The augmented matrix of the system is:  

$\left[\begin{array}{cc}\begin{array}{ccc}1& -2& 3\\ 2& 1& 1\\ -3& 2& -2\end{array}& \begin{array}{c}7\\ 4\\ -10\end{array}\end{array}\right]$

Perform the row operations $R_2=r_2-2r_1$:

$\left[\begin{array}{cc}\begin{array}{ccc}1& -2& 3\\ 0& 5& -5\\ -3& 2& -2\end{array}& \begin{array}{c}7\\ -10\\ -10\end{array}\end{array}\right]$

Perform the row operations $R_2=\frac{1}{2}{r}_2; R_3=r_3+3r_1$:

$\left[\begin{array}{cc}\begin{array}{ccc}1& -2& 3\\ 0& 1& -1\\ 0& -4& 7\end{array}& \begin{array}{c}7\\ -2\\ 11\end{array}\end{array}\right]$

Perform the row operations $R_3=r_3+4r_2$:

$\left[\begin{array}{cc}\begin{array}{ccc}1& -2& 3\\ 0& 1& -1\\ 0& 0& 3\end{array}& \begin{array}{c}7\\ -2\\ 3\end{array}\end{array}\right]$

Perform the row operations $R_3=\frac{1}{3}{r}_3$:

$\left[\begin{array}{cc}\begin{array}{ccc}1& -2& 3\\ 0& 1& -1\\ 0& 0& 1\end{array}& \begin{array}{c}7\\ -2\\ 1\end{array}\end{array}\right]$

Use the obtained matrix to write the system of equations.

$$\begin{gathered} x-2y+3z=7 \\ y-z=-2 \\ z=1 \end{gathered}$$

Solve the equations to find the solution set.

Substitute $z=1$into the second equation.

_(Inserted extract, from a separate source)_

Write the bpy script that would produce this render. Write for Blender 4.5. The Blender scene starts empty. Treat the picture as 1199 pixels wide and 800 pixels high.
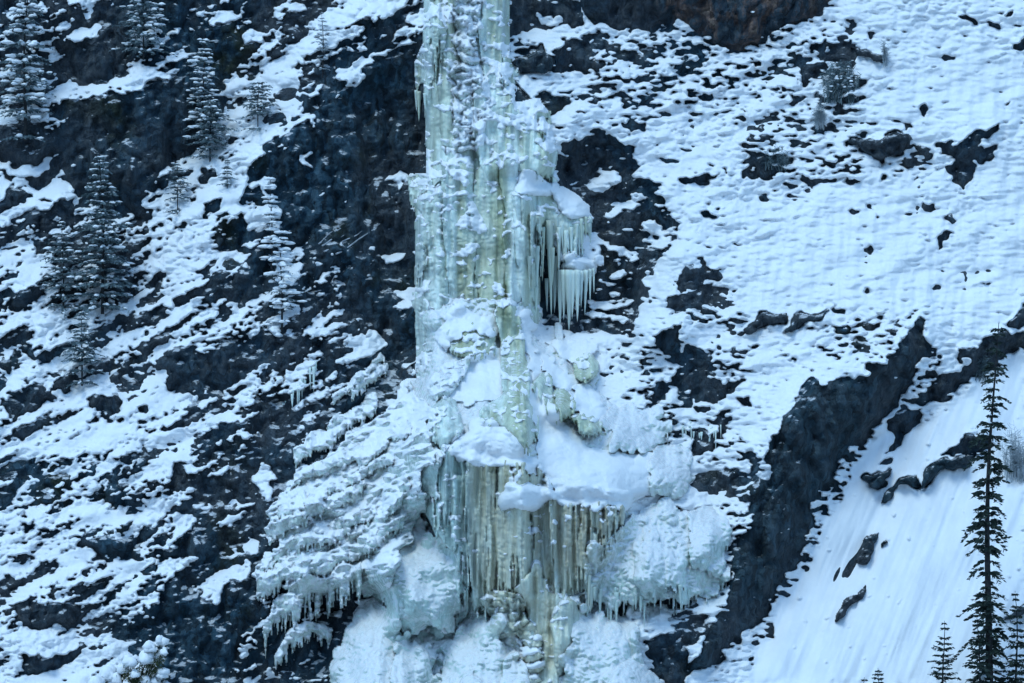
import bpy, bmesh, math, random
import numpy as np

# ------------------------------------------------------------------ camera, sky, sun, exposure
scene = bpy.context.scene
COL = scene.collection
S = 0.05            # metres per photo pixel on the reference plane y = 0
DIST = 160.0        # the camera stands on the opposite side of the valley
ZC = 20.0
cam_d = bpy.data.cameras.new('camera')
cam_d.sensor_width = 36.0
cam_d.lens = 36.0 * DIST / (1199 * S)
cam_d.clip_start = 1.0
cam_d.clip_end = 6000.0
cam = bpy.data.objects.new('camera', cam_d)
cam.location = (0, -DIST, ZC)
cam.rotation_euler = (math.radians(90), 0, 0)
COL.objects.link(cam)
scene.camera = cam

SUN_EL, SUN_AZ = 62.0, 215.0      # degrees; azimuth measured from +y (north) clockwise
world = bpy.data.worlds.new('World')
scene.world = world
world.use_nodes = True
wn = world.node_tree
sky = wn.nodes.new('ShaderNodeTexSky')
sky.sky_type = 'NISHITA'
sky.sun_disc = False
sky.sun_elevation = math.radians(SUN_EL)
sky.sun_rotation = math.radians(SUN_AZ)
sky.ozone_density = 0.4
sky.dust_density = 0.3
tint_ = wn.nodes.new('ShaderNodeMix'); tint_.data_type = 'RGBA'; tint_.blend_type = 'MULTIPLY'
tint_.inputs[0].default_value = 1.0
tint_.inputs[7].default_value = (0.72, 1.0, 1.08, 1)      # cold blue winter shade
wn.links.new(sky.outputs[0], tint_.inputs[6])
wn.links.new(tint_.outputs[2], wn.nodes['Background'].inputs[0])
wn.nodes['Background'].inputs[1].default_value = 0.15
sun_d = bpy.data.lights.new('sun', 'SUN')
sun_d.energy = 0.8
sun_d.angle = math.radians(20)
sun_d.color = (0.78, 0.97, 1.0)
sun = bpy.data.objects.new('sun', sun_d)
az, el = math.radians(SUN_AZ), math.radians(SUN_EL)
from mathutils import Vector, Matrix
sdir = Vector((math.sin(az) * math.cos(el), math.cos(az) * math.cos(el), math.sin(el)))
sun.rotation_euler = sdir.to_track_quat('Z', 'Y').to_euler()
COL.objects.link(sun)
scene.view_settings.view_transform = 'Standard'
scene.view_settings.look = 'None'
scene.view_settings.gamma = 1.0
scene.view_settings.use_curve_mapping = False
scene.view_settings.exposure = 0.85
scene.cycles.use_denoising = True
scene.cycles.max_bounces = 5
scene.cycles.diffuse_bounces = 3

# ------------------------------------------------------------------ helpers
rng = np.random.RandomState(7)
random.seed(7)
U0, V0, NU, NV = -100, -70, 1400, 940      # the sheet reaches past the photo on all sides
uu = np.arange(NU) + U0
vv = np.arange(NV) + V0
UU, VV = np.meshgrid(uu.astype(float), vv.astype(float))

def tag(o, label=None, cat=None, group=None, kind=None):
    if label: o['label'] = label
    if cat: o['category'] = cat
    if group: o['group'] = group
    if kind: o['kind'] = kind
    return o

def at(u, v, D):
    """point of the place seen at photo position (u, v) that lies D metres in front of the reference plane"""
    k = S * (DIST - D) / DIST
    return Vector(((u - 599.5) * k, -D, ZC + (400.0 - v) * k))

def empty(name, loc=(0, 0, 0), rz=0.0):
    o = bpy.data.objects.new(name, None)
    o.location = loc
    o.rotation_euler = (0, 0, rz)
    o.empty_display_size = 0.5
    COL.objects.link(o)
    return o

FX = np.fft.fftfreq(NU)[None, :NU]
FY = np.fft.fftfreq(NV)[:, None]
FXr = np.fft.rfftfreq(NU)[None, :]

def noise(lx, ly, ang=0.0, seed=0, band=2.5):
    """band limited noise with lx by ly pixel grains, the long axis turned by ang degrees (up to the right)"""
    r = np.random.RandomState(seed)
    w = np.fft.rfft2(r.randn(NV, NU))
    a = math.radians(-ang)
    fx = FXr * math.cos(a) + FY * math.sin(a)
    fy = -FXr * math.sin(a) + FY * math.cos(a)
    q = (fx * lx) ** 2 + (fy * ly) ** 2
    f = np.exp(-q * 6.0)
    if band:
        f = f - np.exp(-q * 6.0 * band * band)
    n = np.fft.irfft2(w * f, s=(NV, NU))
    return (n - n.mean()) / n.std()

def blur(a, sig):
    f = np.exp(-2 * (math.pi * sig) ** 2 * (FXr ** 2 + FY ** 2))
    return np.fft.irfft2(np.fft.rfft2(a) * f, s=(NV, NU))

def sstep(a, b, x):
    t = np.clip((x - a) / (b - a), 0, 1)
    return t * t * (3 - 2 * t)

def poly_mask(pts, U=None, V=None):
    if U is None: U, V = UU, VV
    m = np.zeros(U.shape, bool)
    n = len(pts)
    xs = [p[0] for p in pts]; ys = [p[1] for p in pts]
    sel = (U >= min(xs) - 1) & (U <= max(xs) + 1) & (V >= min(ys) - 1) & (V <= max(ys) + 1)
    if not sel.any(): return m
    u = U[sel]; v = V[sel]
    ins = np.zeros(u.shape, bool)
    for i in range(n):
        x0, y0 = pts[i]; x1, y1 = pts[(i + 1) % n]
        if y0 == y1: continue
        c = (y0 > v) != (y1 > v)
        ins ^= c & (u < (x1 - x0) * (v - y0) / (y1 - y0) + x0)
    m[sel] = ins
    return m

ORG = {1: (0, 0), 2: (0, 267), 3: (0, 534), 4: (400, 0), 5: (400, 267), 6: (400, 534), 7: (800, 0), 8: (800, 267), 9: (800, 534)}
def T3(tile, flat):
    ox, oy = ORG[tile]
    return [(ox + flat[i] / 3.0, oy + flat[i + 1] / 3.0) for i in range(0, len(flat), 2)]

def bil(a, u, v):
    x = np.clip(u - U0, 0, NU - 1.001); y = np.clip(v - V0, 0, NV - 1.001)
    i = x.astype(int); j = y.astype(int); fx = x - i; fy = y - j
    return a[j, i] * (1 - fx) * (1 - fy) + a[j, i + 1] * fx * (1 - fy) + a[j + 1, i] * (1 - fx) * fy + a[j + 1, i + 1] * fx * fy

def sheet(name, D, keep, mat, parent=None, r0=0, c0=0, smooth=True, col=None):
    """mesh over the part of the sheet where keep (per vertex); D is a depth map (metres towards the valley)"""
    h, w = D.shape
    fm = keep[:-1, :-1] & keep[1:, :-1] & keep[:-1, 1:] & keep[1:, 1:]
    jj, ii = np.nonzero(fm)
    a = jj * w + ii
    quads = np.stack([a, a + w, a + w + 1, a + 1], 1)
    used = np.unique(quads)
    remap = np.full(h * w, -1, np.int64); remap[used] = np.arange(len(used))
    quads = remap[quads]
    u = (used % w) + c0 + U0; v = (used // w) + r0 + V0
    d = D.ravel()[used]
    k = S * (DIST - d) / DIST
    co = np.stack([(u - 599.5) * k, -d, ZC + (400.0 - v) * k], 1)
    if parent is not None:
        co = co - np.array(parent.location)
    me = bpy.data.meshes.new(name)
    me.vertices.add(len(co)); me.vertices.foreach_set('co', co.astype(np.float32).ravel())
    nf = len(quads)
    me.loops.add(nf * 4); me.loops.foreach_set('vertex_index', quads.astype(np.int32).ravel())
    me.polygons.add(nf)
    me.polygons.foreach_set('loop_start', (np.arange(nf) * 4).astype(np.int32))
    me.polygons.foreach_set('use_smooth', np.full(nf, smooth, bool))
    me.update(calc_edges=True)
    if col is not None:
        at_ = me.attributes.new('stain', 'FLOAT_COLOR', 'POINT')  # mineral stain together with painted flute shade
        cc = np.ones((len(used), 4), np.float32); cc[:, :3] = col.reshape(-1, 3)[used]
        at_.data.foreach_set('color', cc.ravel())
    me.materials.append(mat)
    o = bpy.data.objects.new(name, me)
    COL.objects.link(o)
    if parent is not None: o.parent = parent
    return o

# ------------------------------------------------------------------ materials
def new_mat(name):
    m = bpy.data.materials.new(name); m.use_nodes = True
    nt = m.node_tree
    return m, nt, nt.nodes['Principled BSDF']

def ramp(nt, stops):
    r = nt.nodes.new('ShaderNodeValToRGB')
    e = r.color_ramp.elements
    while len(e) < len(stops): e.new(0.5)
    for k, (p, c) in enumerate(stops):
        e[k].position = p; e[k].color = (c[0], c[1], c[2], 1)
    return r

def tex(nt, scale, detail=4, stretch=(1, 1, 1), rough=0.6, turn=0.0):
    tc = nt.nodes.new('ShaderNodeTexCoord'); mp = nt.nodes.new('ShaderNodeMapping')
    mp.inputs['Rotation'].default_value = (0, turn, 0)
    mp.inputs['Scale'].default_value = stretch
    n = nt.nodes.new('ShaderNodeTexNoise'); n.inputs['Scale'].default_value = scale
    n.inputs['Detail'].default_value = detail; n.inputs['Roughness'].default_value = rough
    nt.links.new(tc.outputs['Object'], mp.inputs[0]); nt.links.new(mp.outputs[0], n.inputs['Vector'])
    return n

def bump(nt, bs, h, strength, dist):
    b = nt.nodes.new('ShaderNodeBump'); b.inputs['Strength'].default_value = strength
    b.inputs['Distance'].default_value = dist
    nt.links.new(h, b.inputs['Height']); nt.links.new(b.outputs[0], bs.inputs['Normal'])

def mixc(nt, fac, a, b):
    m = nt.nodes.new('ShaderNodeMix'); m.data_type = 'RGBA'
    nt.links.new(fac, m.inputs[0]); nt.links.new(a, m.inputs[6])
    if isinstance(b, tuple): m.inputs[7].default_value = (*b, 1)
    else: nt.links.new(b, m.inputs[7])
    return m.outputs[2]

def settled(nt, lo, hi, scale=2.2, amt=1.0, stretch=(1, 1, 0.8), turn=0.0):
    # how much snow has settled: up-facing ground, broken up by noise
    ge = nt.nodes.new('ShaderNodeNewGeometry'); sx = nt.nodes.new('ShaderNodeSeparateXYZ')
    nt.links.new(ge.outputs['Normal'], sx.inputs[0])
    n = tex(nt, scale, 7, stretch, 0.75, turn)
    a = nt.nodes.new('ShaderNodeMath'); a.operation = 'MULTIPLY_ADD'
    nt.links.new(n.outputs['Fac'], a.inputs[0]); a.inputs[1].default_value = 1.3; nt.links.new(sx.outputs[2], a.inputs[2])
    mr = nt.nodes.new('ShaderNodeMapRange'); mr.interpolation_type = 'SMOOTHSTEP'
    mr.inputs[1].default_value = lo + 0.65; mr.inputs[2].default_value = hi + 0.65; mr.inputs[4].default_value = amt
    nt.links.new(a.outputs[0], mr.inputs[0])
    return mr.outputs[0]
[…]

$$\begin{gathered} y-z=-2 \\ y-1=-2 \\ y=-1 \end{gathered}$$

Substitute $y=-1 \mathrm{and} z=1$into first equation.

$$\begin{gathered} x-2y+3z=7 \\ x-2\left(-1\right)+3\left(1\right)=7 \\ x+2+3=7 \\ x=2 \end{gathered}$$

Therefore, the solution of the system is  $x=2,y=-1,z=1$or, using ordered triplets, $\left(2,-1,1\right)$.

The solution of the system is $x=2,y=-1,z=1$or, using ordered triplets, $\left(2,-1,1\right)$.